Problem requirements: What follows is a listing; restate every line of it word for word.

Material provided:

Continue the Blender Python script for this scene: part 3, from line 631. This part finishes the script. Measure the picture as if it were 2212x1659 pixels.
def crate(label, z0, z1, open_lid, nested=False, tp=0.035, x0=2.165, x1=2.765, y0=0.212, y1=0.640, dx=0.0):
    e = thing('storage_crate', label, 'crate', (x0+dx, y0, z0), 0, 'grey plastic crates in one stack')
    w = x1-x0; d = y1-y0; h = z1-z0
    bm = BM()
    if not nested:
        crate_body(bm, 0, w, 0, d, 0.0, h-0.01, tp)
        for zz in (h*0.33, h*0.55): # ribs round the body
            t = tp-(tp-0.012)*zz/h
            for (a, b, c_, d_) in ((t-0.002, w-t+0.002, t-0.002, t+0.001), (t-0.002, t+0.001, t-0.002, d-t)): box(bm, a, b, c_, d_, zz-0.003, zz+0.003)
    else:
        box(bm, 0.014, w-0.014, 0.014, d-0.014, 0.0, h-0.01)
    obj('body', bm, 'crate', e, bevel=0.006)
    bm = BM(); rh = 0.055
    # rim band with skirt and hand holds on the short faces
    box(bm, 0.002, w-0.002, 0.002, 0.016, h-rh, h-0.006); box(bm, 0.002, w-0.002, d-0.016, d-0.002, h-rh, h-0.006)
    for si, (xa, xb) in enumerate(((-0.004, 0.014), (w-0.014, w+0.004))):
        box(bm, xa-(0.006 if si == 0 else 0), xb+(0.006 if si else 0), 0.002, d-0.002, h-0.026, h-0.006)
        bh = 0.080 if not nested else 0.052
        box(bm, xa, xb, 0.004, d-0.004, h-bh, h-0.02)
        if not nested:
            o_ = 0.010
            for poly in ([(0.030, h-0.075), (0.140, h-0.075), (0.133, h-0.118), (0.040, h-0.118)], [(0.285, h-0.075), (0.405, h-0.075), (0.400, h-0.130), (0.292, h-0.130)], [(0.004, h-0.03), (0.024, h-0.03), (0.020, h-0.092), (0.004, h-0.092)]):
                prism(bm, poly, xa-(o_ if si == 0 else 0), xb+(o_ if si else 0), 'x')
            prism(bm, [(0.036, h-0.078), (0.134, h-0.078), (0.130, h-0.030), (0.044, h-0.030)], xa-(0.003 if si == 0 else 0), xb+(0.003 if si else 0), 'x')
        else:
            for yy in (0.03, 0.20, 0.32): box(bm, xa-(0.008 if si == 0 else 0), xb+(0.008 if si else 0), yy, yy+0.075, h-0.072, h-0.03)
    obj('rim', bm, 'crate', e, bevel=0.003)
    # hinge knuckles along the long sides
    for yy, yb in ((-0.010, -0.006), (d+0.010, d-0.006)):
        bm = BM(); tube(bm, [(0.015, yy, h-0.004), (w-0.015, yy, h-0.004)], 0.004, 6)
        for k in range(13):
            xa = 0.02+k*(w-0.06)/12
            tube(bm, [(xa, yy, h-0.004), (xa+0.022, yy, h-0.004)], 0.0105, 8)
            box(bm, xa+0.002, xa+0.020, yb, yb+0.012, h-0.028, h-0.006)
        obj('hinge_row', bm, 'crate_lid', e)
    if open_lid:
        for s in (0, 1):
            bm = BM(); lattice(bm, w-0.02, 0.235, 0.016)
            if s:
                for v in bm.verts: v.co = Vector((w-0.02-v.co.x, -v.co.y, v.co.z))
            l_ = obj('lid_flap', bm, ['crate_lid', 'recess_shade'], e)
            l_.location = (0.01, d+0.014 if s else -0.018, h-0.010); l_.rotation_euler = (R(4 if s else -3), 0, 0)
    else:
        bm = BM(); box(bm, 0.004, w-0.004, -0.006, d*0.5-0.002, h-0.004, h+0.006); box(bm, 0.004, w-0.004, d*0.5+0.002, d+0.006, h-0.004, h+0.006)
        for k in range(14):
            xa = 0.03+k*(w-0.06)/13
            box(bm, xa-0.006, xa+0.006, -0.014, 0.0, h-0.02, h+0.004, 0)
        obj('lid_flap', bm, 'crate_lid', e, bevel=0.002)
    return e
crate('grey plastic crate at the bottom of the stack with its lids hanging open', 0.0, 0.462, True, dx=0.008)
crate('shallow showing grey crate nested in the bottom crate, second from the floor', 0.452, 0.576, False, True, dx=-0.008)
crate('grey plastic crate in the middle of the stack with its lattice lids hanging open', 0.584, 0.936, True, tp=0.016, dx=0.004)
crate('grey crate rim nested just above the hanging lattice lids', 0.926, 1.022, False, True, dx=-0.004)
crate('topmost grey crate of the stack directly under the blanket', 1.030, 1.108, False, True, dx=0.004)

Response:
Continue the Blender Python script for this scene: part 3, from line 631. This part finishes the script. Measure the picture as if it were 2212x1659 pixels.
def crate(label, z0, z1, open_lid, nested=False, tp=0.035, x0=2.165, x1=2.765, y0=0.212, y1=0.640, dx=0.0):
    e = thing('storage_crate', label, 'crate', (x0+dx, y0, z0), 0, 'grey plastic crates in one stack')
    w = x1-x0; d = y1-y0; h = z1-z0
    bm = BM()
    if not nested:
        crate_body(bm, 0, w, 0, d, 0.0, h-0.01, tp)
        for zz in (h*0.33, h*0.55): # ribs round the body
            t = tp-(tp-0.012)*zz/h
            for (a, b, c_, d_) in ((t-0.002, w-t+0.002, t-0.002, t+0.001), (t-0.002, t+0.001, t-0.002, d-t)): box(bm, a, b, c_, d_, zz-0.003, zz+0.003)
    else:
        box(bm, 0.014, w-0.014, 0.014, d-0.014, 0.0, h-0.01)
    obj('body', bm, 'crate', e, bevel=0.006)
    bm = BM(); rh = 0.055
    # rim band with skirt and hand holds on the short faces
    box(bm, 0.002, w-0.002, 0.002, 0.016, h-rh, h-0.006); box(bm, 0.002, w-0.002, d-0.016, d-0.002, h-rh, h-0.006)
    for si, (xa, xb) in enumerate(((-0.004, 0.014), (w-0.014, w+0.004))):
        box(bm, xa-(0.006 if si == 0 else 0), xb+(0.006 if si else 0), 0.002, d-0.002, h-0.026, h-0.006)
        bh = 0.080 if not nested else 0.052
        box(bm, xa, xb, 0.004, d-0.004, h-bh, h-0.02)
        if not nested:
            o_ = 0.010
            for poly in ([(0.030, h-0.075), (0.140, h-0.075), (0.133, h-0.118), (0.040, h-0.118)], [(0.285, h-0.075), (0.405, h-0.075), (0.400, h-0.130), (0.292, h-0.130)], [(0.004, h-0.03), (0.024, h-0.03), (0.020, h-0.092), (0.004, h-0.092)]):
                prism(bm, poly, xa-(o_ if si == 0 else 0), xb+(o_ if si else 0), 'x')
            prism(bm, [(0.036, h-0.078), (0.134, h-0.078), (0.130, h-0.030), (0.044, h-0.030)], xa-(0.003 if si == 0 else 0), xb+(0.003 if si else 0), 'x')
        else:
            for yy in (0.03, 0.20, 0.32): box(bm, xa-(0.008 if si == 0 else 0), xb+(0.008 if si else 0), yy, yy+0.075, h-0.072, h-0.03)
    obj('rim', bm, 'crate', e, bevel=0.003)
    # hinge knuckles along the long sides
    for yy, yb in ((-0.010, -0.006), (d+0.010, d-0.006)):
        bm = BM(); tube(bm, [(0.015, yy, h-0.004), (w-0.015, yy, h-0.004)], 0.004, 6)
        for k in range(13):
            xa = 0.02+k*(w-0.06)/12
            tube(bm, [(xa, yy, h-0.004), (xa+0.022, yy, h-0.004)], 0.0105, 8)
            box(bm, xa+0.002, xa+0.020, yb, yb+0.012, h-0.028, h-0.006)
        obj('hinge_row', bm, 'crate_lid', e)
    if open_lid:
        for s in (0, 1):
            bm = BM(); lattice(bm, w-0.02, 0.235, 0.016)
            if s:
                for v in bm.verts: v.co = Vector((w-0.02-v.co.x, -v.co.y, v.co.z))
            l_ = obj('lid_flap', bm, ['crate_lid', 'recess_shade'], e)
            l_.location = (0.01, d+0.014 if s else -0.018, h-0.010); l_.rotation_euler = (R(4 if s else -3), 0, 0)
    else:
        bm = BM(); box(bm, 0.004, w-0.004, -0.006, d*0.5-0.002, h-0.004, h+0.006); box(bm, 0.004, w-0.004, d*0.5+0.002, d+0.006, h-0.004, h+0.006)
        for k in range(14):
            xa = 0.03+k*(w-0.06)/13
            box(bm, xa-0.006, xa+0.006, -0.014, 0.0, h-0.02, h+0.004, 0)
        obj('lid_flap', bm, 'crate_lid', e, bevel=0.002)
    return e
crate('grey plastic crate at the bottom of the stack with its lids hanging open', 0.0, 0.462, True, dx=0.008)
crate('shallow showing grey crate nested in the bottom crate, second from the floor', 0.452, 0.576, False, True, dx=-0.008)
crate('grey plastic crate in the middle of the stack with its lattice lids hanging open', 0.584, 0.936, True, tp=0.016, dx=0.004)
crate('grey crate rim nested just above the hanging lattice lids', 0.926, 1.022, False, True, dx=-0.004)
crate('topmost grey crate of the stack directly under the blanket', 1.030, 1.108, False, True, dx=0.004)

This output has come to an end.